**Do this:** Reproduce all the lines exactly as they stand, apart from the pictures.

==== Source excerpt ====

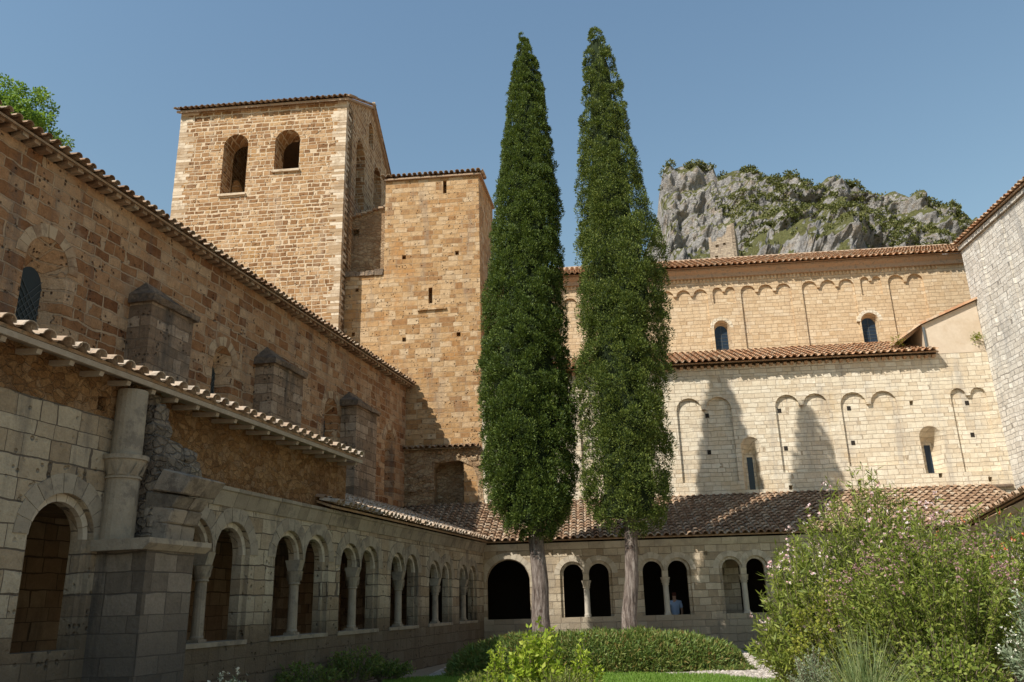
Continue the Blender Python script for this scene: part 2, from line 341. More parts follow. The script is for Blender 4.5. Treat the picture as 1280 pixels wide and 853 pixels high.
# ------------------------------------------------------------------ roof tiles
def tiles(name, mat, parent, fr, u0, u1, d0, z0, pitch, rows, sp=.265, keep=None, rowlen=.33, R=.098, skew=0):
    """barrel tiles: covers over pans, running up the slope from the eave at depth d0, height z0"""
    V = []; F = []; n = 6; cp, sn = cos(pitch), sin(pitch)
    nc = int((u1-u0)/sp); base = 0
    A = np.linspace(0, pi, n+1); 
    for i in range(nc+1):
        uc = u0 + i*sp; cj = random.uniform(-.012, .012); jj = random.uniform(-.03, .03)
        for kind in (0, 1):
            uu = uc + (sp/2 if kind else 0) + cj
            for r in range(rows):
                s0 = r*rowlen + jj + random.uniform(-.02, .02) + (.05 if kind else 0); s1 = s0 + rowlen*1.28
                dm = d0 + (s0+s1)/2*cp
                if keep and not keep(uu, dm): continue
                ra, rb = (R, R*.8) if kind == 0 else (R*.95, R*1.05)
                la, lb = (.085, .03) if kind == 0 else (.03+R, .005+R)
                tw = random.uniform(-.012, .012); lf = random.uniform(-.006, .008); th = .014
                pts = []
                for (rad, s, lift, sh) in ((ra, s0, la, 0), (rb, s1, lb, tw)):
                    for q in (0, th):
                        sg = 1 if kind == 0 else -1
                        x = uu + sh - (rad-q)*np.cos(A); hh = lift + lf + sg*(rad-q*sg)*np.sin(A)*.82
                        y = d0 + s*cp - hh*sn; z = z0 + s*sn + hh*cp
                        pts.append(np.stack([x, y, z], 1))
                m = n+1; V.append(np.concatenate(pts)); f = []
                for k in range(n):
                    f.append((k, k+1, 2*m+k+1, 2*m+k)); f.append((m+k, 3*m+k, 3*m+k+1, m+k+1)); f.append((k, m+k, m+k+1, k+1))
                f.append((0, 2*m, 3*m, m)); f.append((n, m+n, 3*m+n, 2*m+n))
                F.append(np.array(f)+base); base += 4*m
    me = mesh_np(name, np.concatenate(V), np.concatenate(F))
    me.polygons.foreach_set('use_smooth', [False]*len(me.polygons))
    return link(name, me, mat, parent, fr)
def deck(name, mat, parent, fr, u0, u1, d0, d1, z0, pitch, th=.08, ext=None):
    M = MB(); z1 = z0+(d1-d0)*tan(pitch); M.prism([(d0, z0), (d1, z1), (d1, z1-th), (d0, z0-th)], u0, u1, 'u'); return M.build(name, mat, parent, fr)
#==BODY==
# ================================================================== ground
def sheet(name, pts, z, mat, kind='structure', parent=None):
    me = bpy.data.meshes.new(name); me.from_pydata([(p[0], p[1], z) for p in pts], [], [tuple(range(len(pts)))]); o = link(name, me, mat, parent)
    if kind: tag(o, kind=kind)
    return o
M_dirt = plain('dry_garden_soil', (.20, .15, .10), (.34, .27, .19), 2.5, .02)
M_lawn = plain('mown_lawn_ground', (.05, .10, .015), (.10, .17, .03), 4, .01)
n = N('pale_gravel'); c = n.obj(); vo = n.n('TexVoronoi'); vo.inputs['Scale'].default_value = 16; n.l(c, vo.inputs['Vector'])
sp_ = n.n('SeparateXYZ'); n.l(vo.outputs['Color'], sp_.inputs[0]); n.l(n.ramp(sp_.outputs[0], [(0, (.22, .18, .14)), (.5, (.42, .36, .30)), (1, (.62, .56, .48))]), n.b.inputs['Base Color']); n.bump(vo.outputs['Distance'], .03); M_gravel = n.m
sheet('ground', [(-2500, -2500), (2500, -2500), (2500, 2500), (-2500, 2500)], 0, M_dirt)
sheet('gravel_path', [(-3.2, 8), (8, 8), (9.5, 19), (7.7, 23.5), (7.3, 28.6), (-1.4, 29.6), (-2.0, 26)], .004, M_gravel)
LAWN1 = [(-2.2, 14), (6.5, 13.5), (5.3, 17.6), (4.2, 19.6), (3.0, 20.3), (0.5, 21.0), (-1.6, 21.3), (-3.2, 20.5)]
LAWN2 = [(6.5, 24.3), (9.5, 23.4), (12, 24), (13.5, 28.2), (8.0, 29.0), (7.2, 28.6)]
sheet('lawn', LAWN1, .008, M_lawn); sheet('lawn', LAWN2, .008, M_lawn)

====

**The response:**
Continue the Blender Python script for this scene: part 2, from line 341. More parts follow. The script is for Blender 4.5. Treat the picture as 1280 pixels wide and 853 pixels high.
# ------------------------------------------------------------------ roof tiles
def tiles(name, mat, parent, fr, u0, u1, d0, z0, pitch, rows, sp=.265, keep=None, rowlen=.33, R=.098, skew=0):
    """barrel tiles: covers over pans, running up the slope from the eave at depth d0, height z0"""
    V = []; F = []; n = 6; cp, sn = cos(pitch), sin(pitch)
    nc = int((u1-u0)/sp); base = 0
    A = np.linspace(0, pi, n+1); 
    for i in range(nc+1):
        uc = u0 + i*sp; cj = random.uniform(-.012, .012); jj = random.uniform(-.03, .03)
        for kind in (0, 1):
            uu = uc + (sp/2 if kind else 0) + cj
            for r in range(rows):
                s0 = r*rowlen + jj + random.uniform(-.02, .02) + (.05 if kind else 0); s1 = s0 + rowlen*1.28
                dm = d0 + (s0+s1)/2*cp
                if keep and not keep(uu, dm): continue
                ra, rb = (R, R*.8) if kind == 0 else (R*.95, R*1.05)
                la, lb = (.085, .03) if kind == 0 else (.03+R, .005+R)
                tw = random.uniform(-.012, .012); lf = random.uniform(-.006, .008); th = .014
                pts = []
                for (rad, s, lift, sh) in ((ra, s0, la, 0), (rb, s1, lb, tw)):
                    for q in (0, th):
                        sg = 1 if kind == 0 else -1
                        x = uu + sh - (rad-q)*np.cos(A); hh = lift + lf + sg*(rad-q*sg)*np.sin(A)*.82
                        y = d0 + s*cp - hh*sn; z = z0 + s*sn + hh*cp
                        pts.append(np.stack([x, y, z], 1))
                m = n+1; V.append(np.concatenate(pts)); f = []
                for k in range(n):
                    f.append((k, k+1, 2*m+k+1, 2*m+k)); f.append((m+k, 3*m+k, 3*m+k+1, m+k+1)); f.append((k, m+k, m+k+1, k+1))
                f.append((0, 2*m, 3*m, m)); f.append((n, m+n, 3*m+n, 2*m+n))
                F.append(np.array(f)+base); base += 4*m
    me = mesh_np(name, np.concatenate(V), np.concatenate(F))
    me.polygons.foreach_set('use_smooth', [False]*len(me.polygons))
    return link(name, me, mat, parent, fr)
def deck(name, mat, parent, fr, u0, u1, d0, d1, z0, pitch, th=.08, ext=None):
    M = MB(); z1 = z0+(d1-d0)*tan(pitch); M.prism([(d0, z0), (d1, z1), (d1, z1-th), (d0, z0-th)], u0, u1, 'u'); return M.build(name, mat, parent, fr)
#==BODY==
# ================================================================== ground
def sheet(name, pts, z, mat, kind='structure', parent=None):
    me = bpy.data.meshes.new(name); me.from_pydata([(p[0], p[1], z) for p in pts], [], [tuple(range(len(pts)))]); o = link(name, me, mat, parent)
    if kind: tag(o, kind=kind)
    return o
M_dirt = plain('dry_garden_soil', (.20, .15, .10), (.34, .27, .19), 2.5, .02)
M_lawn = plain('mown_lawn_ground', (.05, .10, .015), (.10, .17, .03), 4, .01)
n = N('pale_gravel'); c = n.obj(); vo = n.n('TexVoronoi'); vo.inputs['Scale'].default_value = 16; n.l(c, vo.inputs['Vector'])
sp_ = n.n('SeparateXYZ'); n.l(vo.outputs['Color'], sp_.inputs[0]); n.l(n.ramp(sp_.outputs[0], [(0, (.22, .18, .14)), (.5, (.42, .36, .30)), (1, (.62, .56, .48))]), n.b.inputs['Base Color']); n.bump(vo.outputs['Distance'], .03); M_gravel = n.m
sheet('ground', [(-2500, -2500), (2500, -2500), (2500, 2500), (-2500, 2500)], 0, M_dirt)
sheet('gravel_path', [(-3.2, 8), (8, 8), (9.5, 19), (7.7, 23.5), (7.3, 28.6), (-1.4, 29.6), (-2.0, 26)], .004, M_gravel)
LAWN1 = [(-2.2, 14), (6.5, 13.5), (5.3, 17.6), (4.2, 19.6), (3.0, 20.3), (0.5, 21.0), (-1.6, 21.3), (-3.2, 20.5)]
LAWN2 = [(6.5, 24.3), (9.5, 23.4), (12, 24), (13.5, 28.2), (8.0, 29.0), (7.2, 28.6)]
sheet('lawn', LAWN1, .008, M_lawn); sheet('lawn', LAWN2, .008, M_lawn)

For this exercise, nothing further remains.